Redlands has been connected to the likes of coaching and managing legends such as Lombardi, Landry, Jerry Tarkanian, Tony LaRussa, John McKay, George “Papa Bear” Halas, Abe Saperstein, Tommy Lasorda, very nearly John Wooden and Knute Rockne and, quite possibly, Connie Mack.

For instance, did John Wooden recruit Redlands’ Danny Wolthers to play at UCLA in 1961?

That’s a breathless collection in this connection.

JOHN WOODEN UCLA
Legendary UCLA coach John Wooden may have tried to recruit Redlands’ Danny Wolthers to play in Westwood in 1961. Whatever the story, Wolthers chose to play at Cal-Berkeley. Mandatory Credit: Al Bello/ALLSPORT

Redlanders were teammates of Bart Starr, Carlton Fisk, Gaylord Perry, Misty May, Joe Namath, Orel Hershiser, Kristine Lilly, Darrell Waltrip, Fernando Valenzuela, Jennie Finch, Mark Spitz, Charles Paddock, race car dynamo Jimmie Johnson, David Beckham, Cy Young Award winners, baseball Rookies of the Year, Heisman Trophy winners, World Cup heroes, No. 1 draft choices and various Hall of Famers from different sports.

Jennie_Finch_vs._China
Jennie Finch, a teammate of Redlands East Valley’s Ally Von Liechtenstein at Arizona State, is shown pitching against China in 2008. Photo by C5813

(Photo source.)

It’s a connection to sports’ very best.

Strong and historical opposition to Redlands connections has come from the likes of Bobby Jones, Amanda Beard, Ronnie Lott, Richard Petty, George Allen, Spitz, Arnold Palmer, Carl Lewis, Jack Nicklaus, plus an endless supply of baseball, basketball and football all-stars, golf and tennis legends.

In some cases, Redlanders came out on top. In many cases, they lost out to the greats.

For over a decade, Redlands caught an up-close glance of football All-Pros, NFL Hall of Fame players, MVP types, Super Bowl and NFL championships and legendary football players, coaches and executives when the Los Angeles Rams trained at the local university.

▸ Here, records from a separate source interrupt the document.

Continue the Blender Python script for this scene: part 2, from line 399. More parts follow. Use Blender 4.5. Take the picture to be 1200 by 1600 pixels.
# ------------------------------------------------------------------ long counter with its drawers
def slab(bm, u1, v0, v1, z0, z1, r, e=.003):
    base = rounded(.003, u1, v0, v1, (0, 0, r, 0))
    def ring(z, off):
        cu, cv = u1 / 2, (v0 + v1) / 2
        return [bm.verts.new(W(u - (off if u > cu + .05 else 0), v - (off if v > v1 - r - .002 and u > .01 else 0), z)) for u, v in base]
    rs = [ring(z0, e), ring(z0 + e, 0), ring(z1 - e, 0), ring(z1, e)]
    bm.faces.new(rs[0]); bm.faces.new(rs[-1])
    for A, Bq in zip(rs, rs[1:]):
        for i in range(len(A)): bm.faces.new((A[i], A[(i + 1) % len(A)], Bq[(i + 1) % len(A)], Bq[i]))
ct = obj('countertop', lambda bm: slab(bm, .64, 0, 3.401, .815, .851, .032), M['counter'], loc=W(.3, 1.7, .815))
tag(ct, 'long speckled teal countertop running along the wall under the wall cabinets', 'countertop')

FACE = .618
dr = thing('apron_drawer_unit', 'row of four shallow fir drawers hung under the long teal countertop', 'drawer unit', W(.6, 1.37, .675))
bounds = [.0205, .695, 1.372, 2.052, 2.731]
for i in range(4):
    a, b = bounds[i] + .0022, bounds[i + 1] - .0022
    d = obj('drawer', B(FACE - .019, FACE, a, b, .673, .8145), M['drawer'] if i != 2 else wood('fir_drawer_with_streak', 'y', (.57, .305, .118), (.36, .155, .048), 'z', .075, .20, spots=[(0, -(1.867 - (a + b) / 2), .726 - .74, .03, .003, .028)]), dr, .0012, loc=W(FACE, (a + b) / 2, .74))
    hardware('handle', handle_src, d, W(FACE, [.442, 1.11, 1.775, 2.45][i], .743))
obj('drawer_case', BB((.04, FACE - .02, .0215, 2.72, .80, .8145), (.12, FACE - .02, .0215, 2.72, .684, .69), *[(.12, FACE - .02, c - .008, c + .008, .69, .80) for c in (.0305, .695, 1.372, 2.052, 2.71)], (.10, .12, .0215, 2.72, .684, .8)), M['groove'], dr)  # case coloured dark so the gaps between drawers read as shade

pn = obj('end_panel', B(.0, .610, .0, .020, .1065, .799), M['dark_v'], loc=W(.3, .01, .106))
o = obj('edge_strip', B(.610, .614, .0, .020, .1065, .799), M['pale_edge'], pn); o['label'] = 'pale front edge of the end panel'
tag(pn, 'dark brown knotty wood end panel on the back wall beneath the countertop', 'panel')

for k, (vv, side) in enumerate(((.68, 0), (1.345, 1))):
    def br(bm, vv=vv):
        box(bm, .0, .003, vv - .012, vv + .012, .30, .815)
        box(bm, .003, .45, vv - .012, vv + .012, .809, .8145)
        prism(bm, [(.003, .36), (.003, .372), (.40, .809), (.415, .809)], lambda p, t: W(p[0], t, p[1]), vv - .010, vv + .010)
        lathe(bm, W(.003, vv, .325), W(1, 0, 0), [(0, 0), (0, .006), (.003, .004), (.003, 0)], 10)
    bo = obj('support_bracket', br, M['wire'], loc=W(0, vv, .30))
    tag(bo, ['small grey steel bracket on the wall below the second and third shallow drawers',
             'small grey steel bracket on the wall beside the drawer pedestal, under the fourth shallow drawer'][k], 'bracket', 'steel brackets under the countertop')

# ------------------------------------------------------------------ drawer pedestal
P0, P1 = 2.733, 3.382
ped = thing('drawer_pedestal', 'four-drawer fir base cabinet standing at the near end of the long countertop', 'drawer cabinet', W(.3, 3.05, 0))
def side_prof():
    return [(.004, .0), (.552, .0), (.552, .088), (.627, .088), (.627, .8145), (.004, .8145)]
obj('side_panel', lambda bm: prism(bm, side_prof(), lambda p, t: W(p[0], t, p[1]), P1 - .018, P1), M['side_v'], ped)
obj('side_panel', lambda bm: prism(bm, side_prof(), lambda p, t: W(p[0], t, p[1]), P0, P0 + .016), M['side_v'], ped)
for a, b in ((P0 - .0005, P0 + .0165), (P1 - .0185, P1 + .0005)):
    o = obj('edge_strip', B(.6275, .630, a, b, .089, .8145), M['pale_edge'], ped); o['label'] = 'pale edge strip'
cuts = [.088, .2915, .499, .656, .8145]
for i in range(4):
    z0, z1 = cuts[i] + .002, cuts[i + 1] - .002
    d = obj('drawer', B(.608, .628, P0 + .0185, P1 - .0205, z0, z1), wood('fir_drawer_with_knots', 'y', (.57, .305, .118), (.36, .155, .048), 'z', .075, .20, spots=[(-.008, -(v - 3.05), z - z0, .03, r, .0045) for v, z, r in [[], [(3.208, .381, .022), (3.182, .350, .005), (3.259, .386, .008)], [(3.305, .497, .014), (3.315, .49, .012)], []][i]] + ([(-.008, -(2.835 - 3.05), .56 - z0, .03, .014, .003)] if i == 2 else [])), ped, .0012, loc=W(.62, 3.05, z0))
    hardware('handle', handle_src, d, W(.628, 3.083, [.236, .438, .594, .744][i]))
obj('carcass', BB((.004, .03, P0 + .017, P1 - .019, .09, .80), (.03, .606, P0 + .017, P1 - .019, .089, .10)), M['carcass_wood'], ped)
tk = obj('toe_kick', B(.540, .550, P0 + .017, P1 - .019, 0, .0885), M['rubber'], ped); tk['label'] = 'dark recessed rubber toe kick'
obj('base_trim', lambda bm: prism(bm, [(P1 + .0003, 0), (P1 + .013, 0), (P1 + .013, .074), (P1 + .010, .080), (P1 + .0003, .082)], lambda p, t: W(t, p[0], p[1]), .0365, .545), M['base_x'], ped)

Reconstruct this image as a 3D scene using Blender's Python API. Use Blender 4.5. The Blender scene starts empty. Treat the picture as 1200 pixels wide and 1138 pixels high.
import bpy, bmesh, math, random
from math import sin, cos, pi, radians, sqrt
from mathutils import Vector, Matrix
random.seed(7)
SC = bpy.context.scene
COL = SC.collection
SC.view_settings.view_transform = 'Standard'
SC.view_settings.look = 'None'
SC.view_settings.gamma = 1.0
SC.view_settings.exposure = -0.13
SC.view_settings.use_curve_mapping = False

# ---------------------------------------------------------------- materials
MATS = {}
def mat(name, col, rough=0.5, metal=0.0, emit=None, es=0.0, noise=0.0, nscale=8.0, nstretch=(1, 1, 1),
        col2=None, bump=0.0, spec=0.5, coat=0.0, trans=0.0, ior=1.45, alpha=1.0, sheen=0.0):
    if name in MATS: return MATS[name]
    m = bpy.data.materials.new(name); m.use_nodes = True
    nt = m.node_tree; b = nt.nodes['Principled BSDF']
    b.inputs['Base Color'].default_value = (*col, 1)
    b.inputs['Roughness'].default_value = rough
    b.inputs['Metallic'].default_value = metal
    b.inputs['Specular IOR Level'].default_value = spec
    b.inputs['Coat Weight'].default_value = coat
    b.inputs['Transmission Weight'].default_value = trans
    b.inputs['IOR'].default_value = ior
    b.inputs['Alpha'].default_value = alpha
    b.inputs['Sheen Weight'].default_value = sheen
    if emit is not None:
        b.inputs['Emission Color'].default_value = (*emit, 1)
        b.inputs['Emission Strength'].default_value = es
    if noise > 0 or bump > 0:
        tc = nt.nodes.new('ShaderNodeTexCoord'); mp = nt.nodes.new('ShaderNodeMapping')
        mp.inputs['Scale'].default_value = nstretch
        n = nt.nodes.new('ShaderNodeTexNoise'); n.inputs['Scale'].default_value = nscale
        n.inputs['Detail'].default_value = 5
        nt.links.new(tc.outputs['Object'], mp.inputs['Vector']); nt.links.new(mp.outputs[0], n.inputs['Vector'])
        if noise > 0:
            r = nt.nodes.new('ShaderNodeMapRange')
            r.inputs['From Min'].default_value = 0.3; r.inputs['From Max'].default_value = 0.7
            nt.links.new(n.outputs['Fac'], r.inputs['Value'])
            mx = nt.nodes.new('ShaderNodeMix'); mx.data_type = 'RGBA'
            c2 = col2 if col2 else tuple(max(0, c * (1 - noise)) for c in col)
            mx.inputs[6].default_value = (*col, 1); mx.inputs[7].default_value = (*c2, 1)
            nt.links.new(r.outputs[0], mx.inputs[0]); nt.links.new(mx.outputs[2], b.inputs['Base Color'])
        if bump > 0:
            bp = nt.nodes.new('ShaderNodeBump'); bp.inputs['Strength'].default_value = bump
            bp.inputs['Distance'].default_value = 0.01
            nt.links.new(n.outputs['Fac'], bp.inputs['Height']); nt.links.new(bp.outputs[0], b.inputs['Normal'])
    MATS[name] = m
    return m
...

Beginning in 1985, the Redlands Bicycle Classic began a connection to a sport that led to the appearance of national and international champions, Tour de France competitors and a link to a world that continues to connect.

Redlands has been connected to Super Bowls, World Cups, World Series, Olympics, Indianapolis 500s, Kentucky Derbys, baseball division winners, NFC championship contenders, Daytona, national collegiate championships, college bowl games, NASCAR at Daytona and Talladega, major tennis and golf championships, not to mention one of the world’s greatest showtime basketball teams, the Harlem Globetrotters – and the World Series.

Bill Buster owned a five-point share in Captain Bodgit, the colt that ran a close second to Silver Charm in the 1997 Kentucky Derby.

Those are the people these blogs are about. Connections from Redlands to the outside world of sports success at the highest possible level. It doesn’t make sense that such a smallish community has become so prominent in virtually every major sport in the USA – and beyond.

It, thus, becomes A Redlands Connection.